Data extracted from a collection:
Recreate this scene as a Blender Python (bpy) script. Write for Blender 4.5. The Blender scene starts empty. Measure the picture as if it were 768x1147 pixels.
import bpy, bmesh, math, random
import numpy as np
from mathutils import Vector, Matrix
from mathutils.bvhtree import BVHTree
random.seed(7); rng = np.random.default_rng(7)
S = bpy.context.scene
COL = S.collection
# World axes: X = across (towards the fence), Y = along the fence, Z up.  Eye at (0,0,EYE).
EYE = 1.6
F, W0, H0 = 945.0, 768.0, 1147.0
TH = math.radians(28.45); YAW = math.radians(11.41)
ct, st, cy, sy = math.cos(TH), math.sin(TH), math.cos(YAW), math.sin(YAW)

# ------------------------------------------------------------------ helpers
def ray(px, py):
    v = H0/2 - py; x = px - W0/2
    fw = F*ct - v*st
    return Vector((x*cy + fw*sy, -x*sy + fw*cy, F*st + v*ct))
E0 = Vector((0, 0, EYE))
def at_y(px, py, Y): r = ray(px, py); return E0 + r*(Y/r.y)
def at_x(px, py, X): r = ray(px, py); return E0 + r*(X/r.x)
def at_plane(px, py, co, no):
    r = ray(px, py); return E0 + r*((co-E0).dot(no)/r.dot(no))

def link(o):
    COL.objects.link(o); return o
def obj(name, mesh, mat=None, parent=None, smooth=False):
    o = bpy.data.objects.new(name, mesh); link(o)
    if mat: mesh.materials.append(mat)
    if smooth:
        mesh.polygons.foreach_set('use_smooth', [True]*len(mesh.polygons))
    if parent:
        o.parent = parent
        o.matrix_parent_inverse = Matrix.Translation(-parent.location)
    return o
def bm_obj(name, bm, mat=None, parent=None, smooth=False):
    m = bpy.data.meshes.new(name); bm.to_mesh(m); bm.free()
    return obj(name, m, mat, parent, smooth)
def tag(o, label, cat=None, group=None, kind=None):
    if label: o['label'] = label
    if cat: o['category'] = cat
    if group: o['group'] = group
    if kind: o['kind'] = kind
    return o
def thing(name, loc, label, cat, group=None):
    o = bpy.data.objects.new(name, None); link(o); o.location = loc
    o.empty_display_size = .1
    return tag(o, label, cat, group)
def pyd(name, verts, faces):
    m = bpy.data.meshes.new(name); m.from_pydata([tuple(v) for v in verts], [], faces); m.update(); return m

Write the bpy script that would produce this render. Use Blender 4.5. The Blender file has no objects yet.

[Written instruction] Reproduce the listing shown above in its entirety, exactly.

[Exercise answer]
Recreate this scene as a Blender Python (bpy) script. Write for Blender 4.5. The Blender scene starts empty. Measure the picture as if it were 768x1147 pixels.
import bpy, bmesh, math, random
import numpy as np
from mathutils import Vector, Matrix
from mathutils.bvhtree import BVHTree
random.seed(7); rng = np.random.default_rng(7)
S = bpy.context.scene
COL = S.collection
# World axes: X = across (towards the fence), Y = along the fence, Z up.  Eye at (0,0,EYE).
EYE = 1.6
F, W0, H0 = 945.0, 768.0, 1147.0
TH = math.radians(28.45); YAW = math.radians(11.41)
ct, st, cy, sy = math.cos(TH), math.sin(TH), math.cos(YAW), math.sin(YAW)

# ------------------------------------------------------------------ helpers
def ray(px, py):
    v = H0/2 - py; x = px - W0/2
    fw = F*ct - v*st
    return Vector((x*cy + fw*sy, -x*sy + fw*cy, F*st + v*ct))
E0 = Vector((0, 0, EYE))
def at_y(px, py, Y): r = ray(px, py); return E0 + r*(Y/r.y)
def at_x(px, py, X): r = ray(px, py); return E0 + r*(X/r.x)
def at_plane(px, py, co, no):
    r = ray(px, py); return E0 + r*((co-E0).dot(no)/r.dot(no))

def link(o):
    COL.objects.link(o); return o
def obj(name, mesh, mat=None, parent=None, smooth=False):
    o = bpy.data.objects.new(name, mesh); link(o)
    if mat: mesh.materials.append(mat)
    if smooth:
        mesh.polygons.foreach_set('use_smooth', [True]*len(mesh.polygons))
    if parent:
        o.parent = parent
        o.matrix_parent_inverse = Matrix.Translation(-parent.location)
    return o
def bm_obj(name, bm, mat=None, parent=None, smooth=False):
    m = bpy.data.meshes.new(name); bm.to_mesh(m); bm.free()
    return obj(name, m, mat, parent, smooth)
def tag(o, label, cat=None, group=None, kind=None):
    if label: o['label'] = label
    if cat: o['category'] = cat
    if group: o['group'] = group
    if kind: o['kind'] = kind
    return o
def thing(name, loc, label, cat, group=None):
    o = bpy.data.objects.new(name, None); link(o); o.location = loc
    o.empty_display_size = .1
    return tag(o, label, cat, group)
def pyd(name, verts, faces):
    m = bpy.data.meshes.new(name); m.from_pydata([tuple(v) for v in verts], [], faces); m.update(); return m

Write the bpy script that would produce this render. Use Blender 4.5. The Blender file has no objects yet.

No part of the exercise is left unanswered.